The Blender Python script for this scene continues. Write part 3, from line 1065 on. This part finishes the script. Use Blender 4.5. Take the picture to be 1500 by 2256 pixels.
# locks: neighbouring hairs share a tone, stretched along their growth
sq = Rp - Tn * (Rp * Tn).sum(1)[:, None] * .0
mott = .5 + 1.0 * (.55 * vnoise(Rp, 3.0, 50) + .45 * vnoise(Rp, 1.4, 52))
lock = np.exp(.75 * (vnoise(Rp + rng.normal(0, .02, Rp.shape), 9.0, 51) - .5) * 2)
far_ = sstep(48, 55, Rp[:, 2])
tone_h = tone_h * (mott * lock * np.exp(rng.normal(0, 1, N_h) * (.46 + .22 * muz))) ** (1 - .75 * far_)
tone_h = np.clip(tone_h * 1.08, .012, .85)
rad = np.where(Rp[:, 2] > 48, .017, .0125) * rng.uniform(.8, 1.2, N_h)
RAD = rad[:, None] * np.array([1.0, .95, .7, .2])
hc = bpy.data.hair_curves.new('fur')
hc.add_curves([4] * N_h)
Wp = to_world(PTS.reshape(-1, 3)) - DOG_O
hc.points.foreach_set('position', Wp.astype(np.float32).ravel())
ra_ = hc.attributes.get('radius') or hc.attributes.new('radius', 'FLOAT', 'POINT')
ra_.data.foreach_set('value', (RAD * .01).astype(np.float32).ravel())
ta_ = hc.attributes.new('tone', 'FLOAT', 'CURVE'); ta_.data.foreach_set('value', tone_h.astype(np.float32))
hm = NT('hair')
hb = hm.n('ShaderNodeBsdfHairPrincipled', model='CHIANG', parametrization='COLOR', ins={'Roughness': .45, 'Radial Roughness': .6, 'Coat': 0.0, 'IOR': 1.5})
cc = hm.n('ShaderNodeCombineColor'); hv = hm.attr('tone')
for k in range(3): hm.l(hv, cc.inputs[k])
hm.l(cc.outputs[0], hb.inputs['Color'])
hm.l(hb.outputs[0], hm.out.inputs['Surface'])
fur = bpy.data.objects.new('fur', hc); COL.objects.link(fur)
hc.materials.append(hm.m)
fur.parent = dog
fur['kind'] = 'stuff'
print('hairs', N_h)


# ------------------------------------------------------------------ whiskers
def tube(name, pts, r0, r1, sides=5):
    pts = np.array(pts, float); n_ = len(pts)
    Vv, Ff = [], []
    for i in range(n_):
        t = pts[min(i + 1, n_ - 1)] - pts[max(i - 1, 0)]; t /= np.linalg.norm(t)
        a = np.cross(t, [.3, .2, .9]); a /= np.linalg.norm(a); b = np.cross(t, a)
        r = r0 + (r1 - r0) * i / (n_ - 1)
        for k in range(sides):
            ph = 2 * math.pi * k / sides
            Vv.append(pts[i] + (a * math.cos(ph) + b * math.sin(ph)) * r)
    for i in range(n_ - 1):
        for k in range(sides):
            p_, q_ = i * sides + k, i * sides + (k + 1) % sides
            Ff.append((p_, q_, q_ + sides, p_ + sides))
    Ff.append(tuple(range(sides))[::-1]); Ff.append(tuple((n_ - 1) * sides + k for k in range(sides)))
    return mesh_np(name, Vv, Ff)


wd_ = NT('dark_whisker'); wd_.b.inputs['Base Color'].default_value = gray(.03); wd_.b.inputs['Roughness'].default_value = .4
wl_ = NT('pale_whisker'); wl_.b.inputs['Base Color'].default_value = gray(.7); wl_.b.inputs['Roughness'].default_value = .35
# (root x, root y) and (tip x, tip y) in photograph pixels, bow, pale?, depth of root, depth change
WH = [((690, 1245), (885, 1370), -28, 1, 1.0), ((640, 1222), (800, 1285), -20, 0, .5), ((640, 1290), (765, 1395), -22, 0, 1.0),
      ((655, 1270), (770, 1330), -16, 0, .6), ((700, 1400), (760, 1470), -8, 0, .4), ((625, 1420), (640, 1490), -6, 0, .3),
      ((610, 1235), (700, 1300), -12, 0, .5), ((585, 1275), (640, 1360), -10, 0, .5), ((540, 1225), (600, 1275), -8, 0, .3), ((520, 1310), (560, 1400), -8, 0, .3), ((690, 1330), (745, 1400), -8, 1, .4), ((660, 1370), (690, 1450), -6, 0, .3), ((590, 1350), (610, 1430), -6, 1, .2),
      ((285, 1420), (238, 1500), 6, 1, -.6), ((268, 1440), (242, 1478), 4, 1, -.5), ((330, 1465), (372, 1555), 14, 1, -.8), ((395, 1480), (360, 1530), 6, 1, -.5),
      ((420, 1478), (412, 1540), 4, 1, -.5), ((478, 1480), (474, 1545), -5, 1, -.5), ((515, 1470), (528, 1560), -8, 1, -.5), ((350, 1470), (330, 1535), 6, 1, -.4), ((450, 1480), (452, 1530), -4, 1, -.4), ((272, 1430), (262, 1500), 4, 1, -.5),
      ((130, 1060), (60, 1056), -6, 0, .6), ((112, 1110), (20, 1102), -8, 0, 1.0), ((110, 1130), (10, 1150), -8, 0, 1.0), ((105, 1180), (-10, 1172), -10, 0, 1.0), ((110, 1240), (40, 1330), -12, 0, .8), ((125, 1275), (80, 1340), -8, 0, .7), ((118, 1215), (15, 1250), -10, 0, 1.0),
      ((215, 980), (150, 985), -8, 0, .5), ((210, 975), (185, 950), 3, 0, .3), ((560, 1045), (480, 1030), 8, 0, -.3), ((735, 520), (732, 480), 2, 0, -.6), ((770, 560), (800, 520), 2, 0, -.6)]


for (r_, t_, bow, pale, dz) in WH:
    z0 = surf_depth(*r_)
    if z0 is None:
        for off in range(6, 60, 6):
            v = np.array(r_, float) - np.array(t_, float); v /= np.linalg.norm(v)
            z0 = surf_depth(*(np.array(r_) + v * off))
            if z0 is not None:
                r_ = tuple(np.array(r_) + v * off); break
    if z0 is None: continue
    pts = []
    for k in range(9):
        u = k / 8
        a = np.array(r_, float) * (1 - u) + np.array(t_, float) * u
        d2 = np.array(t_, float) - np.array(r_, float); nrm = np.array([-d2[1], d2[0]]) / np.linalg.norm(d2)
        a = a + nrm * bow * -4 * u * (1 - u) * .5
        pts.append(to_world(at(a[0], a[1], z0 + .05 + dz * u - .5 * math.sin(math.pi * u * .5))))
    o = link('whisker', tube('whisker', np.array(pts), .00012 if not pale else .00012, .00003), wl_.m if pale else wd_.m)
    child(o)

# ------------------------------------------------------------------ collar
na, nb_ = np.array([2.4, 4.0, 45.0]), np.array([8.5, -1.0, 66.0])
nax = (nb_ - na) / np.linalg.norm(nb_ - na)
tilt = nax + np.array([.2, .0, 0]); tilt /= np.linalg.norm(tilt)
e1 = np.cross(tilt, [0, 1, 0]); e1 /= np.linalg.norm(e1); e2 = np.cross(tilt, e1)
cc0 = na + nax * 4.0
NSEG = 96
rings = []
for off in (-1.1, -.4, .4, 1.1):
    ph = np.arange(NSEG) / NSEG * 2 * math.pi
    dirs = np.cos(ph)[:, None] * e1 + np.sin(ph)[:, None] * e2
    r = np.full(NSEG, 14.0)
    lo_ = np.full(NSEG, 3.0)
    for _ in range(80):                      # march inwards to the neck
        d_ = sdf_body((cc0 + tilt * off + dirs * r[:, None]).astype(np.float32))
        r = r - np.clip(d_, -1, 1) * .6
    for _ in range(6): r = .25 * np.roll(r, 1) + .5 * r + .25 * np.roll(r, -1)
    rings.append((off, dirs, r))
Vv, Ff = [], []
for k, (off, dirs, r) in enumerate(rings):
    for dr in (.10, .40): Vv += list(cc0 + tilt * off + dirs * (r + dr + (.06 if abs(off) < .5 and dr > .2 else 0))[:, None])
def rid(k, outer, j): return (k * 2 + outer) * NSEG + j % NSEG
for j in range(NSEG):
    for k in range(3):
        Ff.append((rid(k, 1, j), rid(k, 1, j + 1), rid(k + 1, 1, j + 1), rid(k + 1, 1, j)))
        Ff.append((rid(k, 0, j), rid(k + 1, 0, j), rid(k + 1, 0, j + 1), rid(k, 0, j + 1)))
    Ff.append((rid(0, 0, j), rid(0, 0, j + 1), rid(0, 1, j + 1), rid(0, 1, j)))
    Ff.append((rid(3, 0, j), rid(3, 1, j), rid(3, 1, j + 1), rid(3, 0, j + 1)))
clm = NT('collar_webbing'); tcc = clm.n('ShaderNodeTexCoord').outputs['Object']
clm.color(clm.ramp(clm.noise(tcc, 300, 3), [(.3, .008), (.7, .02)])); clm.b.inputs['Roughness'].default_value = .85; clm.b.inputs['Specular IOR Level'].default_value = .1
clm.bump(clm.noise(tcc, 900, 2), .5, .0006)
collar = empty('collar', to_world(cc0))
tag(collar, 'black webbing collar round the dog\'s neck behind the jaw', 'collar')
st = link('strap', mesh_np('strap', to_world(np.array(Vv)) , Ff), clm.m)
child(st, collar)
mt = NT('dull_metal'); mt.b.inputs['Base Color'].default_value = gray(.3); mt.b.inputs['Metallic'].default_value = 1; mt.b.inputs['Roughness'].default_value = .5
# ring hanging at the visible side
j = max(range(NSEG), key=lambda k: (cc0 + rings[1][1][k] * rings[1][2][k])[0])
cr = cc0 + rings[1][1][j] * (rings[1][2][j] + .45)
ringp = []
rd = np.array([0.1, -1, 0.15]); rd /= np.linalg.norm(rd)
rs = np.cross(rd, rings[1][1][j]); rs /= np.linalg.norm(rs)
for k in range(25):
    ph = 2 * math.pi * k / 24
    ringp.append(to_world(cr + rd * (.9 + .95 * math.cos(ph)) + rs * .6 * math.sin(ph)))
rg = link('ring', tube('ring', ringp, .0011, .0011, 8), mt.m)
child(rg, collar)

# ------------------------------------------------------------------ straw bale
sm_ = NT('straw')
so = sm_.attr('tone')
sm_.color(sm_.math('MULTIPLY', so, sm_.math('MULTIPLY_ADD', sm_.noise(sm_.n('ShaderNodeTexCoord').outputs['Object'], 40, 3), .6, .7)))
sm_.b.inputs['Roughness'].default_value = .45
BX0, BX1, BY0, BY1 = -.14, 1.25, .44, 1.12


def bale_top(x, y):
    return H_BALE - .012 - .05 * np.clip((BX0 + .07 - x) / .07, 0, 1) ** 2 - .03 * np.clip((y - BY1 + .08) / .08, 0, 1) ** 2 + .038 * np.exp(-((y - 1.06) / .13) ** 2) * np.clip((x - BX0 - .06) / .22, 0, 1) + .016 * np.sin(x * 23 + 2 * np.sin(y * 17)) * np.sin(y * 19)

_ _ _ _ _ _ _

#### [Job]
Each line from the line containing "mott = .5 +" through the line containing "print('hairs', N_h)" is to be transcribed exactly, and no other line.

#### [Task output]
mott = .5 + 1.0 * (.55 * vnoise(Rp, 3.0, 50) + .45 * vnoise(Rp, 1.4, 52))
lock = np.exp(.75 * (vnoise(Rp + rng.normal(0, .02, Rp.shape), 9.0, 51) - .5) * 2)
far_ = sstep(48, 55, Rp[:, 2])
tone_h = tone_h * (mott * lock * np.exp(rng.normal(0, 1, N_h) * (.46 + .22 * muz))) ** (1 - .75 * far_)
tone_h = np.clip(tone_h * 1.08, .012, .85)
rad = np.where(Rp[:, 2] > 48, .017, .0125) * rng.uniform(.8, 1.2, N_h)
RAD = rad[:, None] * np.array([1.0, .95, .7, .2])
hc = bpy.data.hair_curves.new('fur')
hc.add_curves([4] * N_h)
Wp = to_world(PTS.reshape(-1, 3)) - DOG_O
hc.points.foreach_set('position', Wp.astype(np.float32).ravel())
ra_ = hc.attributes.get('radius') or hc.attributes.new('radius', 'FLOAT', 'POINT')
ra_.data.foreach_set('value', (RAD * .01).astype(np.float32).ravel())
ta_ = hc.attributes.new('tone', 'FLOAT', 'CURVE'); ta_.data.foreach_set('value', tone_h.astype(np.float32))
hm = NT('hair')
hb = hm.n('ShaderNodeBsdfHairPrincipled', model='CHIANG', parametrization='COLOR', ins={'Roughness': .45, 'Radial Roughness': .6, 'Coat': 0.0, 'IOR': 1.5})
cc = hm.n('ShaderNodeCombineColor'); hv = hm.attr('tone')
for k in range(3): hm.l(hv, cc.inputs[k])
hm.l(cc.outputs[0], hb.inputs['Color'])
hm.l(hb.outputs[0], hm.out.inputs['Surface'])
fur = bpy.data.objects.new('fur', hc); COL.objects.link(fur)
hc.materials.append(hm.m)
fur.parent = dog
fur['kind'] = 'stuff'
print('hairs', N_h)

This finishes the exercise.